This year marks 150 years since the colonies of Canada, Nova Scotia and New Brunswick formed the Canadian Confederation on July 1, 1867. In honor of the sesquicentennial, the country kicked off Canada 150 last New Year’s Eve, launching a year of commemorative events reflecting the history and heritage of each province.
Thirty official city-produced events will take place during Toronto’s 150th birthday party, deemed TO Canada with Love. Many of the events, such as the Multicultural Canada Day Celebration, honor the city’s rich diversity. From festivals to music to art, there is a lot going on, so if you are traveling to Toronto, check with your hotel’s concierge to see what is on the calendar while you are in town.
The big event is Canada Days, which runs from June 30 to July 3 with the main celebration occurring on Canada Day, July 1. The four-day festival will include events at Nathan Phillips Square, where you can take a selfie with the illuminated 3D TORONTO sign in front of City Hall, which is sporting a new red maple leaf by the final “O.” But many events, such as Canada on Screen, a showcase of 150 movingimage works from Canada’s history, are ongoing. You can catch a screening of the features, shorts, documentaries, animation, television, experimental works, music videos, commercials and moving-image installations at the TIFF Bell Lightbox, the hub for the Toronto International Film Festival.

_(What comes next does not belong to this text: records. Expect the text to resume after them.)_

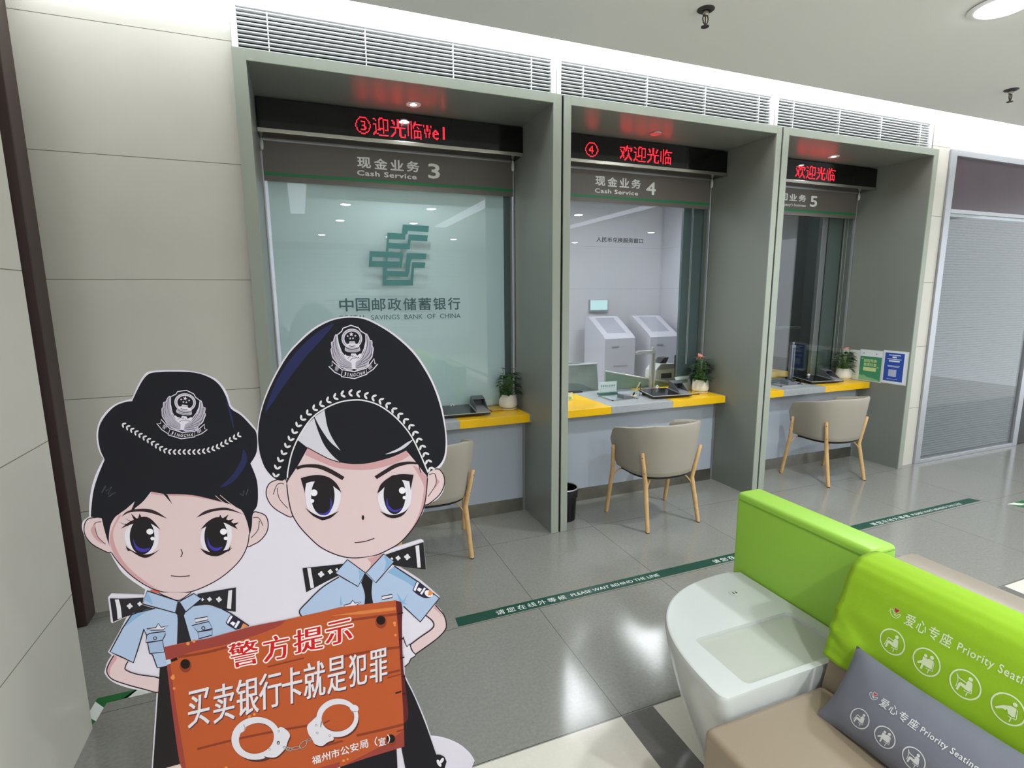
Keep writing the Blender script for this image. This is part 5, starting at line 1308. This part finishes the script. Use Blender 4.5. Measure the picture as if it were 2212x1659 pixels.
for (fl_, bo, bt) in (([(722, 560), (760, 535), (968, 508), (965, 560), (930, 627), (710, 657)], [(735, 660), (930, 627), (958, 782), (762, 803)], (832, 600)), ([(1320, 432), (1545, 378), (1592, 470), (1400, 517)], [(1400, 517), (1592, 486), (1588, 560), (1410, 607)], (1472, 465))):
    for q in (bo, fl_): P.fill(fF, q, '9db0cf'); P.line(fF, q, 2.2, INK, False, True)
    P.ring(fF, ell(*bt, 27, 24), ell(*bt, 16, 13), INK)
pt = [(1832, 282), (1768, 392), (1800, 430), (1900, 488), (2062, 446), (1990, 385)]
P.fill(fF, pt, '2c2740'); P.fill(fF, [(1835, 295), (1782, 388), (1800, 410), (1862, 312)], 'e6e2ec'); P.fill(fF, [(1862, 375), (1825, 402), (1870, 440), (1900, 400)], 'e6e2ec'); P.fill(fF, [(1930, 365), (1880, 455), (1905, 470), (1960, 380)], 'e6e2ec'); P.fill(fF, [(2000, 400), (2062, 440), (1965, 474)], 'e08a3c')
P.fill(lambda p: p, [(346, 1440), (366, 1436), (378, 1500), (400, 1672), (330, 1672), (342, 1496)], '241f22')
P.out('policewoman_print', t)

# --- policeman
d_ = Print.depth; Print.depth = 0
P = Print()
for ear, inner, pk in (([(430, 245), (330, 255), (270, 290), (243, 360), (255, 430), (300, 500), (380, 560), (492, 600), (455, 430)], ([(310, 390), (345, 300), (390, 282), (412, 292)], [(348, 325), (370, 430), (450, 522)]), None),
                       ([(1790, 182), (1880, 145), (1930, 190), (1948, 260), (1930, 340), (1872, 420), (1758, 487), (1780, 300)], ([(1800, 200), (1850, 190), (1868, 230)], [(1858, 200), (1865, 290), (1790, 410)]), [(1858, 210), (1900, 268), (1850, 345), (1868, 270)])):
    P.fill(fD, ear, SKIN, True); P.line(fD, ear, 2.2, INK, True, True)
    if pk: P.fill(fD, pk, PINK)
    for l in inner: P.line(fD, l, 1.5, INK)
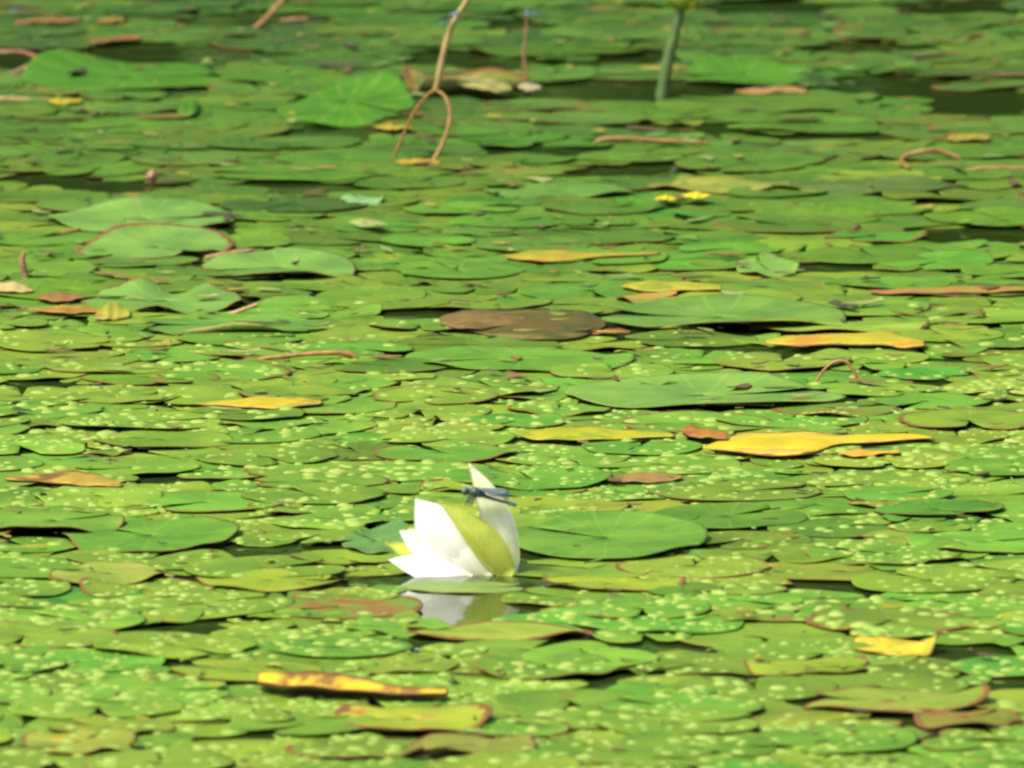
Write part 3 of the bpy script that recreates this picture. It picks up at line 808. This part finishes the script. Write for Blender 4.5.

Likewise, the Toronto Symphony Orchestra will perform existing and new Canadian music throughout the year, from indigenous to indie to classical and cutting-edge. The government of Canada chose the orchestra to present Canada Mosaic, a Canada 150 Signature Project. As part of the project, the orchestra has co-commissioned two-minute works, “Sesquies,” from 38 partner orchestras in every Canadian province, which will premiere in Toronto.
While there are no official restaurant events scheduled, homage must be paid to this global foodie city. To quote David Chang, who has five restaurants in Toronto and is widely considered to be among the best chefs in the world, “If people ask me, ‘What do you think could improve in Toronto dining,’ I’d say there’s nothing to improve on.” Nevertheless, Toronto chefs continue to raise the bar. Five of Toronto’s restaurants made the top 10 on the 2017 Canada’s 100 Best (alas, not 150) list: Alo (1), Edulis (5), Buca Yorkville (7), Canoe (8) and Dandylion (9). As the magazine’s editor, Jacob Richler, says, “That is total domination of fine dining.”